地上で永遠に生きるということを考えても驚くにはおよびません。完全な状態のもとでは人間の命は限りなく保ち得るということは,聖書に記されているある人々のきわめて長い寿命からもわかります。例えば,アダムは930年,メトセラは969年,ノアは950年生きました。―創世 5:5,27; 9:29。
現在『嘆きや叫びや苦痛』を引き起こす災いが一つもない地上で永遠の命を得たいとは思われませんか。その目標を達成するには何をしなければなりませんか。
詳解新約聖書に次のように訳されているイエスのことばに注目してください。「これが永遠の命です。[それは]唯一真の本当の神であるあなたを知る(理会する,認める,親しく知る,また,理解する)こと,[同様に]イエスをあなたの遣わされたキリスト,油そそがれた者,メシア[として]知ることです」― ヨハネ 17:3。
神とイエス・キリストを「知り」,神の神格や目的,人類との交渉に精通するには,「神の霊感を受けた」聖書を注意深く研究しなければなりません。(テモテ第二 3:16)しかし,単に聖書を研究する以上のことが関係しています。
聖書の一筆者ヤコブは次のような助言を与えています。「御言を行う人になりなさい。おのれを欺いて,ただ聞くだけの者となってはいけない」。(ヤコブ 1:22,口語)さらに,こう付け加えています。「人が義とされるのは,行いによるのであって,信仰だけによるのではない。
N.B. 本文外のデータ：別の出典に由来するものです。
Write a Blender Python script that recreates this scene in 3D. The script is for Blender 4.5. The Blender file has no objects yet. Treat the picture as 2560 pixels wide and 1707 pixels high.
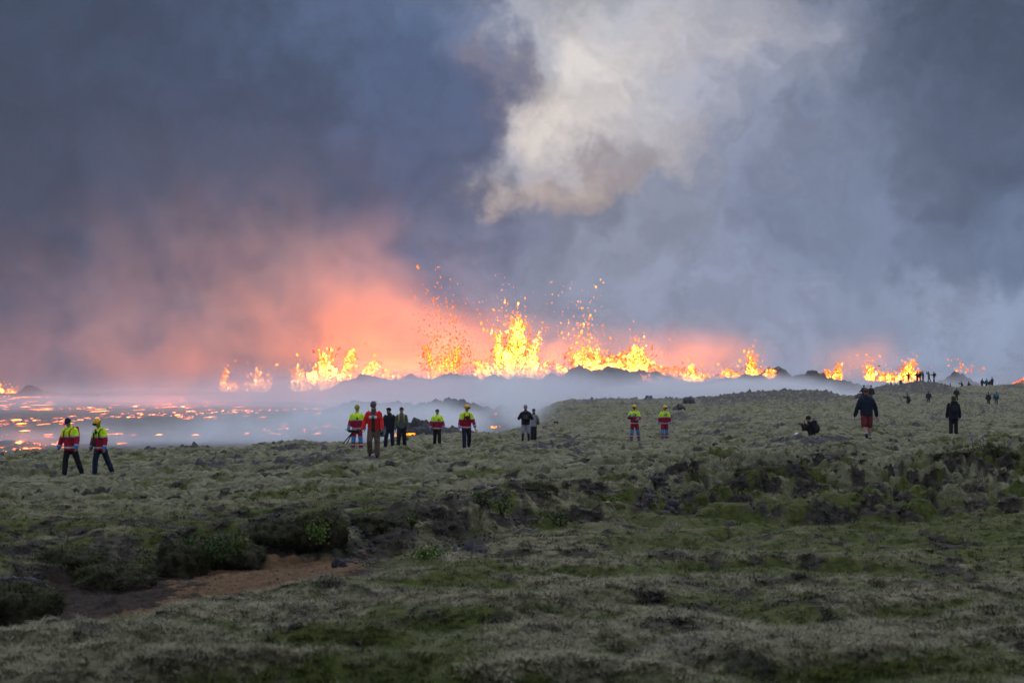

……〔息〕のないからだが死んだものであると同様に,行いのない信仰も死んだものなのである」。(ヤコブ 2:24,26,口語,〔新英語聖書〕)神の目に人の信仰を生きたものとする「行い」とは,単なる宗教儀式や“慈善行為”ではなく,イエスとその弟子たちに見倣ってなされる「行い」です。―マタイ 28:19,20。ヨハネ 14:12。使徒 1:8。
神は人間を地上で永遠に生きる者として創造されました。人類家族に死が入ってきたのは,最初の人間夫婦が犯した罪のためです。イエス・キリストはご自分の完全な人間の命を犠牲として投げ捨てることにより,人類を罪と死から解放するに必要な贖い代を支払われました。神のこの愛ある備えから益を得たいとは思われませんか。それは,喜んで神のことば聖書を注意深く研究し,聖書を本当に信じていることを行ないによって実証するかどうかにかかっています。